Decision-making — weighing the risks and the variables, deciding when to go up, how to go up, perhaps even whether or not to go up — is the very essence of the challenge of mountaineering. Those decisions are often harder, more difficult, and more critical than the physical climbing itself. And those decisions must constantly be reviewed, renewed, and altered during the course of every climb, be it a two-day summit bid on Mt. Rainier or a three-month assault on Mt. Everest.

These essential decisions of mountaineering are processed through the unique mental systems of the individual climber. We each contain our own data base of history and experience, different levels of risk tolerance, and our own set of fears, hopes, and dreams. That is why one team will choose to climb when another, faced with the same conditions on the mountain, will choose to retreat. We see the problem through different glasses, and we're not coming from the same place; that's why every climb by every team is different.

Until leading the Mallory & Irvine Research Expedition this spring, I was probably more well-known in mountaineering circles as the guy who turned around on three separate Everest expeditions, within 100 yards of the summit. I am, without a doubt, a very conservative climber, a conservative decision maker, and I can attribute that primarily to one thing. It's not that I'm smarter than the next guy, not that I value my life more than the next guy, but simply this: my 30 years of climbing has been indelibly inked by my 27 years as a guide.

As a guide, my perspective over the years has evolved to become primarily that of a leader whose first concern is the safety and well-being of every member of the team. I am not paid to "drag clients to the top of mountains" as commercial guides are so often negatively portrayed. I am paid to help make tough decisions that get team members back home in one piece. My teams hire me primarily to help them learn how to make those decisions using the specialized filters of my own years of experience on the mountain and to review the variables of our climb constantly, maintaining a balanced overall perspective of the goals of the group.
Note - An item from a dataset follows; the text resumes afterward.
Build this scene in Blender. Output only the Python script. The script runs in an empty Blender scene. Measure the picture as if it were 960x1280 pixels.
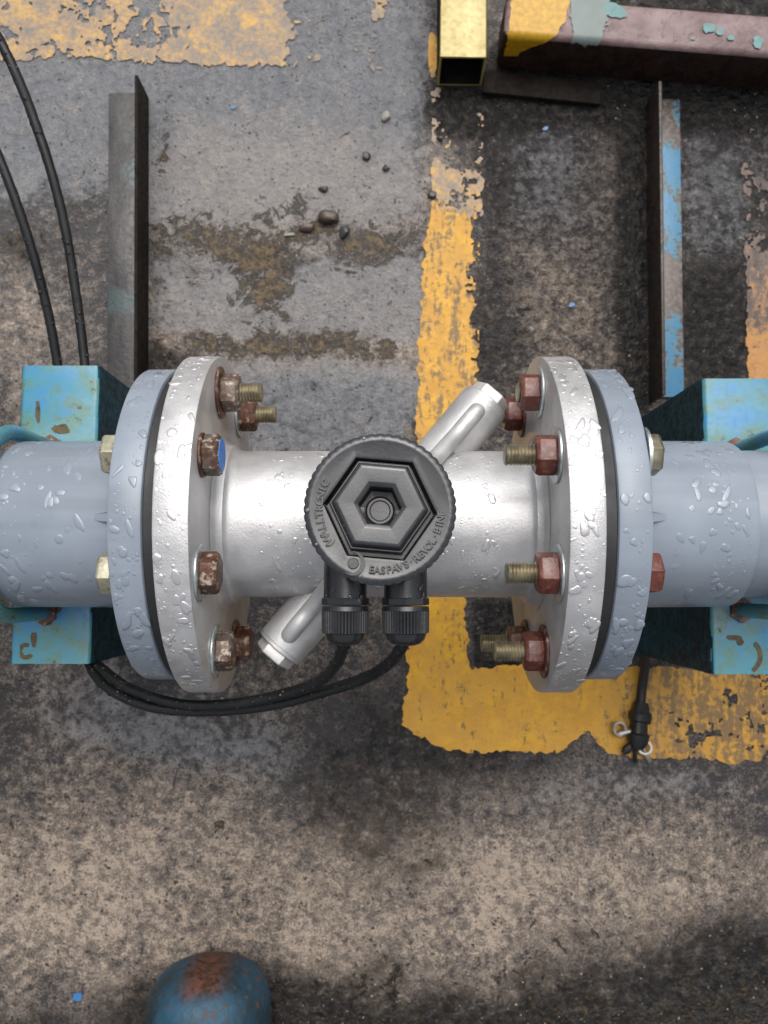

I hope the MountainZone audience has recognized that much of the criticism about 8,000m guiding which arose from the 1996 Everest disaster was unfairly applied to the entire profession. Taken as a whole, I think we're a pretty responsible group within the climbing community. Many of us are willing to turn around when it's the right thing to do. We want to help our team members reach summits, but more importantly, to build their skills and their confidence and have a safe, fun, rewarding mountain experience. I think we accomplished most of these goals this year.

As I conclude this year's reporting on the 1999 IMG Cho Oyu Expedition, I'd like to personally thank my team members Henry Hamlin, Frank Howington, Leslie Howington, Joe Coughlin, Ellen Miller, J.T. Thompson, Cory Heins, Dave Shaffer, Bill Smith; Guides Craig John and Jason Tanguay; and Sherpas Ang Nima, Tashi Dorje, Ang Passang, Pa Nuru, Da Nuru, Lakpa Gelje, Pemba, and Kami for their outstanding companionship and teamwork. They've given me another memorable season in the Himalaya.